Changing faces in French workplace

By David Chazan
BBC News, Paris

The street market in Saint-Denis is only a few minutes from the Champs Elysees by metro, but it feels more like north Africa than a northern suburb of Paris.

A market at St-Denis

Not a million miles away – the multicultural Paris suburb of St-Denis

Amid a crowd of shoppers, almost all of Arab or African origin, a man in a white robe collects money for a mosque in the nearby suburb of Aulnay-sous-Bois – one of the immigrant areas where youths burned cars and battled police during unrest in 2005.

Arab music blares from a music stall. Next to it, brightly patterned African fabrics hang from an awning.

Many of the people here are French citizens but they feel shut out of the mainstream of French society.

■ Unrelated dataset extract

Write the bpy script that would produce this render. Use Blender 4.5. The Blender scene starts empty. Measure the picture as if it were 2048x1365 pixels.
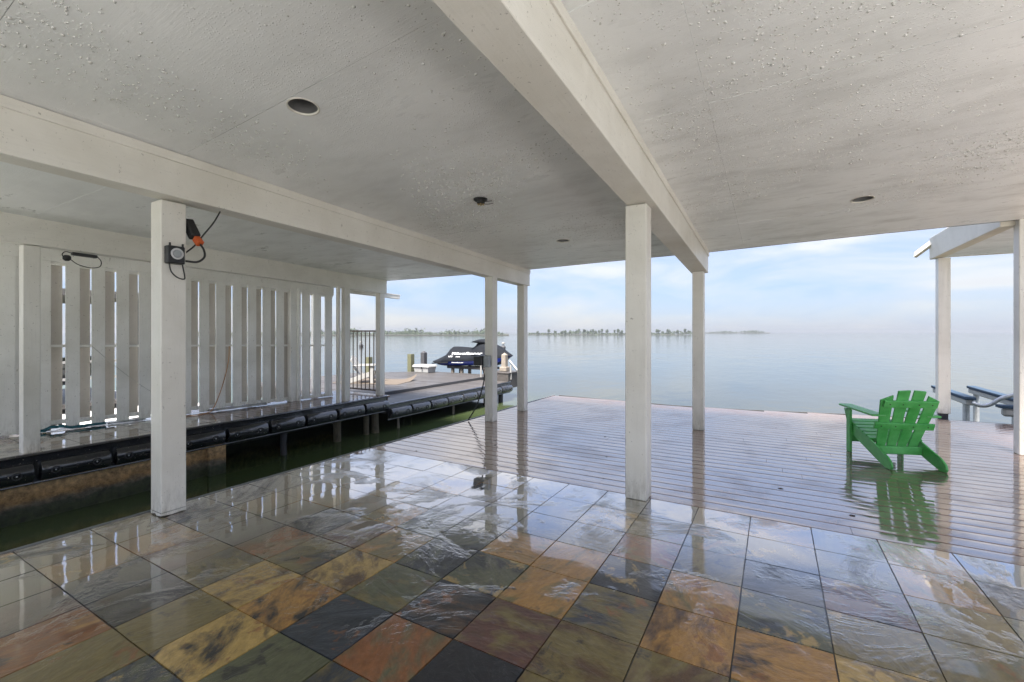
import bpy, bmesh, math, random
import numpy as np
from mathutils import Vector, Matrix

R = math.radians
scene = bpy.context.scene
COL = scene.collection
random.seed(7)
rng = np.random.default_rng(11)

# ------------------------------------------------------------------ camera
cam_d = bpy.data.cameras.new("camera")
cam = bpy.data.objects.new("camera", cam_d)
COL.objects.link(cam)
cam.location = (0, 0, 1.5)
cam.rotation_euler = (R(90), 0, R(30))
cam_d.sensor_width = 36
cam_d.lens = 910 / 2048 * 36
cam_d.shift_y = -18.5 / 2048
cam_d.clip_start = 0.05
cam_d.clip_end = 9000
scene.camera = cam

# ------------------------------------------------------------------ sky and sun
SUN_EL, SUN_AZ = R(60), R(167)        # azimuth from +Y towards +X
world = bpy.data.worlds.new("World")
scene.world = world
world.use_nodes = True
wn = world.node_tree
wn.nodes.clear()
sky = wn.nodes.new("ShaderNodeTexSky")
sky.sky_type = 'NISHITA'
sky.sun_disc = False
sky.sun_elevation = SUN_EL
sky.sun_rotation = SUN_AZ
sky.air_density = 1.0
sky.dust_density = 0.6
sky.ozone_density = 3.0
tc = wn.nodes.new("ShaderNodeTexCoord")
mp = wn.nodes.new("ShaderNodeMapping")
mp.inputs["Scale"].default_value = (2.2, 2.2, 9.0)
mp.inputs["Rotation"].default_value = (R(8), R(6), R(20))
wn.links.new(tc.outputs["Generated"], mp.inputs["Vector"])
cn = wn.nodes.new("ShaderNodeTexNoise")
cn.inputs["Scale"].default_value = 1.6
cn.inputs["Detail"].default_value = 7
cn.inputs["Roughness"].default_value = 0.55
cn.inputs["Distortion"].default_value = 0.5
wn.links.new(mp.outputs[0], cn.inputs["Vector"])
cr = wn.nodes.new("ShaderNodeValToRGB")
cr.color_ramp.elements[0].position = 0.42
cr.color_ramp.elements[0].color = (0.72, 0.72, 0.72, 1)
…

A major grievance during the riots three years ago was the discrimination young people of Arab and African origin said they faced in getting jobs.  (???)

Diversity campaign

But now the government of President Nicolas Sarkozy says things have improved – and French companies are hiring more people from deprived neighbourhoods like Saint-Denis, especially young graduates.

“There’s a real dynamic which has begun on the issue of hiring young people from poor areas or from ethnic minorities,” says the Minister for Urban Affairs, Fadela Amara, who herself grew up in a mainly immigrant suburb.

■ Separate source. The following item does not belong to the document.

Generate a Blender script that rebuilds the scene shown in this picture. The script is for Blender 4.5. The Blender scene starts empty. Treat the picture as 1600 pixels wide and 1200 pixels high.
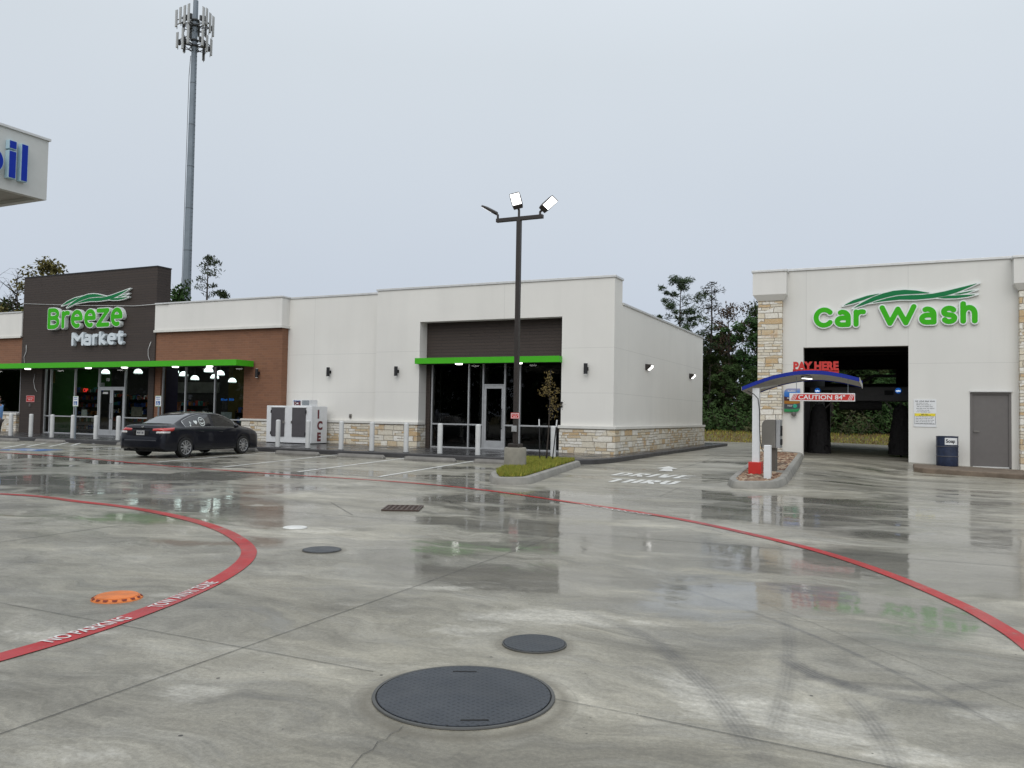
import bpy, bmesh, math, random
import numpy as np
from mathutils import Vector, Matrix
rnd = random.Random(7)
PI = math.pi
rad = math.radians
sc = bpy.context.scene

# ------------------------------------------------------------------ camera
EYE = 1.42
F_PX, YAW, PITCH, ROLL = 1273.0, 0.4445213, 0.0376446, 0.0171029
cyaw, syaw = math.cos(YAW), math.sin(YAW)
FW = Vector((-syaw*math.cos(PITCH), cyaw*math.cos(PITCH), math.sin(PITCH)))
RT0 = Vector((cyaw, syaw, 0)); UP0 = RT0.cross(FW)
RT = math.cos(ROLL)*RT0 + math.sin(ROLL)*UP0
UP = -math.sin(ROLL)*RT0 + math.cos(ROLL)*UP0
CAM = Vector((0, 0, EYE))
cd = bpy.data.cameras.new('camera'); cam = bpy.data.objects.new('camera', cd)
sc.collection.objects.link(cam); sc.camera = cam
cam.matrix_world = Matrix(((RT.x, UP.x, -FW.x, 0), (RT.y, UP.y, -FW.y, 0), (RT.z, UP.z, -FW.z, EYE), (0, 0, 0, 1)))
cd.sensor_width = 36; cd.lens = 36*F_PX/1600; cd.clip_start = 0.05; cd.clip_end = 3000

# ------------------------------------------------------------------ world, sun, exposure
SUN_EL, SUN_AZ = rad(42), rad(168)      # azimuth from +Y clockwise: behind the camera
w = bpy.data.worlds.new('World'); sc.world = w; w.use_nodes = True
nt = w.node_tree; nt.nodes.clear()
def wn(t, **k):
    n = nt.nodes.new(t)
    for a, b in k.items(): setattr(n, a, b)
    return n
sky = wn('ShaderNodeTexSky', sky_type='NISHITA'); sky.sun_disc = False
sky.sun_elevation = SUN_EL; sky.sun_rotation = SUN_AZ; sky.dust_density = 5; sky.air_density = 1.0
hsv = wn('ShaderNodeHueSaturation'); hsv.inputs['Saturation'].default_value = 0.25
nt.links.new(sky.outputs[0], hsv.inputs['Color'])
tc = wn('ShaderNodeTexCoord'); sep = wn('ShaderNodeSeparateXYZ'); nt.links.new(tc.outputs['Generated'], sep.inputs[0])
cr = wn('ShaderNodeValToRGB'); nt.links.new(sep.outputs['Z'], cr.inputs[0])
cr.color_ramp.elements[0].position = 0.0; cr.color_ramp.elements[0].color = (.485, .545, .645, 1)
cr.color_ramp.elements[1].position = 1.0; cr.color_ramp.elements[1].color = (.98, 1.04, 1.10, 1)
e = cr.color_ramp.elements.new(.40); e.color = (.60, .655, .71, 1)
nz = wn('ShaderNodeTexNoise'); nz.inputs['Scale'].default_value = 1.6; nz.inputs['Detail'].default_value = 4; nz.inputs['Roughness'].default_value = .5
nt.links.new(tc.outputs['Generated'], nz.inputs['Vector'])
mr = wn('ShaderNodeMapRange'); mr.inputs[3].default_value = .94; mr.inputs[4].default_value = 1.06; nt.links.new(nz.outputs[0], mr.inputs[0])
sc10 = wn('ShaderNodeVectorMath', operation='SCALE'); nt.links.new(cr.outputs[0], sc10.inputs[0])
m10 = wn('ShaderNodeMath', operation='MULTIPLY'); m10.inputs[1].default_value = 10.2; nt.links.new(mr.outputs[0], m10.inputs[0]); nt.links.new(m10.outputs[0], sc10.inputs['Scale'])
mx = wn('ShaderNodeMixRGB'); mx.inputs[0].default_value = .93
nt.links.new(hsv.outputs[0], mx.inputs[1]); nt.links.new(sc10.outputs[0], mx.inputs[2])
bg = wn('ShaderNodeBackground'); bg.inputs[1].default_value = .1; nt.links.new(mx.outputs[0], bg.inputs[0])
wo = wn('ShaderNodeOutputWorld'); nt.links.new(bg.outputs[0], wo.inputs[0])
sl = bpy.data.lights.new('sun', 'SUN'); sl.energy = 1.15; sl.angle = rad(60); sl.color = (1, .97, .93)
sun = bpy.data.objects.new('sun', sl); sc.collection.objects.link(sun)
sd = Vector((math.sin(SUN_AZ)*math.cos(SUN_EL), math.cos(SUN_AZ)*math.cos(SUN_EL), math.sin(SUN_EL)))
sun.rotation_euler = (-sd).to_track_quat('-Z', 'Y').to_euler()
sc.view_settings.view_transform = 'Standard'; sc.view_settings.look = 'None'
sc.view_settings.exposure = 0.15; sc.view_settings.gamma = 1
sc.cycles.max_bounces = 8; sc.cycles.transparent_max_bounces = 16
sc.cycles.use_denoising = True; sc.cycles.caustics_reflective = False; sc.cycles.caustics_refractive = False

# ------------------------------------------------------------------ measuring: picture point -> place in the world
def ray(px, py): return (px-800)/F_PX*RT - (py-600)/F_PX*UP + FW
def atY(px, py, Y):
    d = ray(px, py); return CAM + d*(Y/d.y)
def atX(px, py, X):
    d = ray(px, py); return CAM + d*(X/d.x)
def sstep(t): t = max(0., min(1., t)); return t*t*(3-2*t)
def hz(x, y):
    """height of the paved ground: level, with the wash apron falling to the right"""
    xs = [-9, -3.2, .3, 4, 14]; zs = [0, .16, .075, -.05, -.2]
    if x <= xs[0]: a = 0
    elif x >= xs[-1]: a = zs[-1]
    else:
        for i in range(4):
            if xs[i] <= x <= xs[i+1]:
                t = (x-xs[i])/(xs[i+1]-xs[i]); a = zs[i]+(zs[i+1]-zs[i])*(sstep(t) if i in (0, 3) else t)
    return a*sstep((y-24)/6)-.16*sstep((x+2)/2.2)*sstep((y-16)/8)*(1-sstep((y-26.8)/3.2))
def gr(px, py, dz=0):
    z = dz
    d = ray(px, py)
    for _ in range(12):
        p = CAM + d*((z-EYE)/d.z); z = hz(p.x, p.y)+dz
    return p

# ------------------------------------------------------------------ objects
col = sc.collection
def empty(name, loc=(0, 0, 0), rz=0, label=None, cat=None, group=None, kind=None):
    o = bpy.data.objects.new(name, None); col.objects.link(o); o.location = loc; o.rotation_euler = (0, 0, rz)
    o.empty_display_size = .1
    tag(o, label, cat, group, kind); return o
def tag(o, label=None, cat=None, group=None, kind=None):
    if label: o['label'] = label
    if cat: o['category'] = cat
    if group: o['group'] = group
    if kind: o['kind'] = kind
    return o
def kids(o): return [c for c in bpy.data.objects if c.parent == o]
def copy_tree(o, parent=None, **k):
    ch = kids(o)
    c = o.copy(); col.objects.link(c); c.parent = parent
    for x in ch: copy_tree(x, c)
    if k: tag(c, k.get('label'), None, k.get('group'))
    return c

class MB:
    def __init__(s): s.v = []; s.f = []; s.m = []
    def add(s, vs, fs, mi=0):
        n = len(s.v); s.v += [tuple(v) for v in vs]
        s.f += [tuple(i+n for i in f) for f in fs]; s.m += [mi]*len(fs); return s
    def box(s, x0, x1, y0, y1, z0, z1, mi=0):
        vs = [(x, y, z) for z in (z0, z1) for y in (y0, y1) for x in (x0, x1)]
        return s.add(vs, [(0, 2, 3, 1), (4, 5, 7, 6), (0, 1, 5, 4), (2, 6, 7, 3), (0, 4, 6, 2), (1, 3, 7, 5)], mi)
    def obox(s, c, ax, ay, az, mi=0):
        c = Vector(c); ax, ay, az = Vector(ax), Vector(ay), Vector(az)
        vs = [c+i*ax+j*ay+k*az for k in (-1, 1) for j in (-1, 1) for i in (-1, 1)]
        return s.add(vs, [(0, 2, 3, 1), (4, 5, 7, 6), (0, 1, 5, 4), (2, 6, 7, 3), (0, 4, 6, 2), (1, 3, 7, 5)], mi)
    def prism(s, poly, z0, z1, mi=0, bottom=True):
        n = len(poly); vs = [(p[0], p[1], z0) for p in poly]+[(p[0], p[1], z1) for p in poly]
        fs = [tuple(range(n, 2*n))]+[(i, (i+1) % n, n+(i+1) % n, n+i) for i in range(n)]
        if bottom: fs.append(tuple(range(n-1, -1, -1)))
        return s.add(vs, fs, mi)
    def rings(s, rings, close=True, cap=True, mi=0):
        n = len(rings[0]); vs = [p for r in rings for p in r]; fs = []
        for i in range(len(rings)-1):
            for j in range(n if close else n-1):
                k = (j+1) % n; fs.append((i*n+j, i*n+k, (i+1)*n+k, (i+1)*n+j))
        if cap: fs.append(tuple(range(n-1, -1, -1))); fs.append(tuple((len(rings)-1)*n+j for j in range(n)))
        return s.add(vs, fs, mi)
    def tube(s, pts, r, n=8, mi=0, cap=True):
        pts = [Vector(p) for p in pts]; rs = r if isinstance(r, (list, tuple)) else [r]*len(pts)
        rings = []; pu = None
        for i, p in enumerate(pts):
            d = (pts[min(i+1, len(pts)-1)]-pts[max(i-1, 0)]).normalized()
            if pu is None: pu = d.orthogonal().normalized()
            u = (pu-d*pu.dot(d)).normalized() if (pu-d*pu.dot(d)).length > 1e-5 else d.orthogonal().normalized()
            v = d.cross(u); pu = u
            rings.append([p+rs[i]*(math.cos(2*PI*k/n)*u+math.sin(2*PI*k/n)*v) for k in range(n)])
        return s.rings(rings, True, cap, mi)
    def lathe(s, prof, n=24, c=(0, 0, 0), mi=0, cap=True):
        c = Vector(c); rings = [[c+Vector((r*math.cos(2*PI*k/n), r*math.sin(2*PI*k/n), z)) for k in range(n)] for r, z in prof]
        return s.rings(rings, True, cap, mi)
    def quad(s, a, b, c, d, mi=0): return s.add([a, b, c, d], [(0, 1, 2, 3)], mi)
    def build(s, name, mats, parent=None, smooth=False, bevel=0, M=None, fix=True):
        me = bpy.data.meshes.new(name); me.from_pydata(s.v, [], s.f)
        mats = mats if isinstance(mats, (list, tuple)) else [mats]
        for m in mats: me.materials.append(m)
        me.polygons.foreach_set('material_index', s.m)
        if M is not None: me.transform(M)
        if fix:
            bm = bmesh.new(); bm.from_mesh(me); bmesh.ops.recalc_face_normals(bm, faces=bm.faces); bm.to_mesh(me); bm.free()
        if smooth: me.polygons.foreach_set('use_smooth', [True]*len(me.polygons))
        o = bpy.data.objects.new(name, me); col.objects.link(o); o.parent = parent
        if bevel:
            b = o.modifiers.new('bevel', 'BEVEL'); b.width = bevel; b.segments = 2; b.limit_method = 'ANGLE'; b.angle_limit = rad(40)
        if smooth == 'auto':
            me.polygons.foreach_set('use_smooth', [True]*len(me.polygons))
            bm = bmesh.new(); bm.from_mesh(me)
            for ed in bm.edges:
                if len(ed.link_faces) == 2 and ed.calc_face_angle(0) > rad(35): ed.smooth = False
            bm.to_mesh(me); bm.free()
        return o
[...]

“There’s a real campaign to promote diversity,” she told me.

“Large companies have discovered that young people from these areas offer genuine potential. And this isn’t philanthropy, it’s just good business.

“They know that those who have degrees have had to work very hard to get them, twice as hard as those who don’t live in neighbourhoods where there are problems, so they’re extremely competitive on the job market.”

But when I put this to people in Saint-Denis market, they say little has changed as far as they can see.

Tolerance

A young woman wearing a purple headscarf and carrying a university textbook said France does not tolerate religious diversity.

“Muslims, especially women like me who wear headscarves, are less likely to get jobs even if they’ve got a good degree,” she said.

Fatou Fall
When the owner learned that I was Senegalese, he decided that he didn’t want me
Fatou Fall, management assistant

And activists campaigning for equal opportunities say there has not been a breakthrough.

“You can’t really measure any progress yet because we’re still at the very beginning,” said Carole da Silva, head of an organisation which helps minority graduates find jobs.

“This issue generates a lot of debate, a lot of passion, but the public are only concerned with this problem from time to time – and you can’t talk about a phenomenal success or say the situation has been turned around.”

In Evry, south of Paris, I met Fatou Fall, a management assistant in a communications company.

She manages the company’s budget and considers herself fortunate to have a good job which she enjoys doing.

But she says getting it was not easy – and when she was looking for a job, she says she sometimes faced blatant discrimination.

“Once I applied for a job in a travel agency and the manager was very pleased with me,” she said.

“He wanted to hire me, but when the owner – his father – learned that I was Senegalese, he decided that he didn’t want me – and the manager told me that it was because his father was older and he didn’t get on well with foreigners.”

‘Racist and hypocritical’

But Ms Fall agrees that there has been progress under the Sarkozy government and she praises the work of the Urban Affairs Minister, Ms Amara.

Ms Fall found her current job with the help of Karim Zeribi, who advises the chairman of French railway network SNCF on equal opportunities.

Karim Zeribi

France does not need quotas or affirmative action, says Mr Zeribi

France has the largest Muslim community in Europe and substantial numbers of French people have African and Caribbean roots.

Mr Zeribi says companies have woken up to the need to “build the France of tomorrow” with the ethnic minorities whose talents and potential, he says, have been underestimated in the past.

But he says France does not need ethnic job quotas or affirmative action programmes.

“All we need to do is recognise competence,” he said. “That means ignoring skin colour or religion and simply focussing on what’s important – who can do the job.”

But if that is happening, it is not obvious to the people in Saint-Denis.

“France is racist and hypocritical,” one young black man told me. “Perhaps things are getting better in the UK, but not here.”